8 thoughts on “Quality digital content can’t break through sea of online garbage”

  1. The news industry is itself garbage. The reason I pay much more attention to rumors gathered via internet, or court documents found over the internet, is that the former are more trustworthy and the latter are produced by parties that might possibly hesitate to commit deliberate and calculated fraud.

    I’m particularly unhappy to hear about the AT&T thing. Weren’t they claiming common carrier?

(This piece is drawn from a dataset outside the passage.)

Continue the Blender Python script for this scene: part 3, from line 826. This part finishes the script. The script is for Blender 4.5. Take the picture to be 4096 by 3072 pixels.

  2. In other news, some of those ‘owners of original content’ are splitting away from Netflix and made their own streaming services with their own fees. Many seem shocked that their watchers on Netflix don’t consider their ‘original content’ isn’t worth the extra fees. (I’m guessing they never understood how cable bundling deals worked.)

    And AT&T has never really played nice as a common carrier, only paying lip service to the idea and only when it suited them.

    I find it amusing that Axios is upset with Google’s plan to not pay those so called ‘link taxes’, A) there’s not enough money in linking those sites for Google to ‘play’ to link them and B) those news sites will lose far more in page/ad hits than this ‘link tax’ would have made them. (Germany and Spain could have explained it to those EU clowns if they’d only listen.)

    MYMV and I expect even greater stupidity is coming in 2019!

  3. “… it’s also made it harder for owners of original content to get paid for their work. Just ask the news industry.”

    Better idea: ask authors and idie game developers.

    ANYONE who tries to argue that “original content owners” are suffering under modern-day distribution paradigms is someone you can reliable presume was one of the gatekeeper corporations/creators of the pre-internet era.

  4. efforts to protect and elevate quality original content have faltered in the digital era

    How precisely is “quality” defined here, and why does it need to be protected and elevated? I always thought that quality elevated itself, which led to a certain amount of inherent protection.

    Maybe the writer defines “quality” as “what we say you should like,” and “crap” is defined as “what the plebs actually spend their money on.”

    • You got it! What I’m peddling is gold, everything else is crap – just ask me.

      Trad-pub is very upset that they now have to compete with indie writers – some big sellers that they’d rejected as not worth it (or not having enough slots so the writer made their own slot.)

    • Since this is in the context of News content, quality would be content that is vetted by a recognized organization and each piece of information has at least two sources. It doesn’t really have to do with the quality of the writing. It has to do with the quality of the journalism.

      • +1
        Properly vetting news content is tedious, time-consuming, and difficult, and therefore not free. Good writing is the sauce that makes journalism palatable, but vetting makes it nutritious. Well-sauced crap may go down easy, but it will eventually make you sick.

        • And yet news outlets publish unconfirmed reports, hearsay, and outright libel with great regularity. And unlike the authors of any other form of nonfiction, they are neither required nor expected to credit their sources.

          All too often, the journalist‘s ‘Sources say…’ merely means ‘This is sheer gossip and almost certainly a lie. I can’t get away with reporting that it happened, but I can report that someone said it happened.’